Market Does Not Like “Operation Twist”

The Fed is considering selling 2 year notes and buying 10 yr notes in order to lower longer term interest rates. The goal, is to get mortgage rates even lower than the present 4 percent. The belief is that this might spur real estate recovery. With unemployment stuck at 9 percent and with zero job growth last month, all the fed can do is make money cheaper.

The problem is, there is a ton of cash sitting idle. No one wants to make any plans with uncertain policies looming in front of an administration that is viewed, correctly or incorrectly, as anti business, pro union, pro beurocracy and pro class warfare. Like much of life, the perception is more often more important than the reality.

Banks, who were bailed out and re-paid the government after the March 09 bail outs, now are content to sit and protect thier money. A friend of mine in the residential market told me it is almost impossible to get a home financed.
Super wealthy investors are content to sit and wait to put their money to work.
Boeing is told it can’t open a factory in a right to work state.
Its hard to foster job growth in an environment where you have political intrests at odds with best business practices.

In any event, the markets do not particularly like it. After trading up to 14000 over night, the Doe futures are now at 11,010, down 302 points in the future.

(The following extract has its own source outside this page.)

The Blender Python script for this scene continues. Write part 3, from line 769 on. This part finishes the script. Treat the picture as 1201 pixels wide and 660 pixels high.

This should also put pressure on commodity prices in general. The US Dollar is now up almost a whole penny, at 78.25, a 6-month high.

Already as I right this, Crude Oil is down 2.00 at 85.00 a barrel, Gold has dropped 35 bucks off today’s high and is at 1785. Gold looks poised to take a run at the 1720 level again. Just 12 days ago, Gold made a record high at 1920, and people were telling me that $2,000.00 gold was a slam dunk. Silver looks like it might take a run at the 39.00 level. I wonder how all those folks who bought silver at 49.50 back in April are feeling now? The Spring lows at 32.50 make an inviting downside target for silver.

Personally, I tried to buy breaks in the stock indexes. I was looking for a rally in stocks on the idea that the Greek problem would be addressed, and the shorts would have to run for the hills. 3 sell stops later, and we are out. The only mistake I made was not flipping when the Dow moved below 10300, but that seemed like a recipe for a disaster, trying to catch each and every move.

For what its worth, 11,000 is a support level. Use it to cover shorts and initiate longs. Below 11,000 we have 10,850 and then 10,700. We could be there by Friday morning. The august lows down at 10,400 beckon as longer term support and an extreme level which would not surprise me to see tested in the next 2 weeks.

11,000 is a big round number which will attract attention in the Dow futures.
6.50 in CZ and 13.00 in SX will attract attention as well. Large spec funds are still long 300K contracts of corn and 150K contracts of beans.

Who is going to take the other side if they decide to get out? Or worse yet, get short?
Wednesday night (tonight) and tomorrow through Friday should be volatile. The only answer to trading volatile markets is to trade smaller with larger windows of stops.

If 678 does not hold in CZ, that could accelerate fund selling. Regardless of the fundamentals, the price model looks like it needs to be adjusted. Adjustments like that are usually sudden and destructive.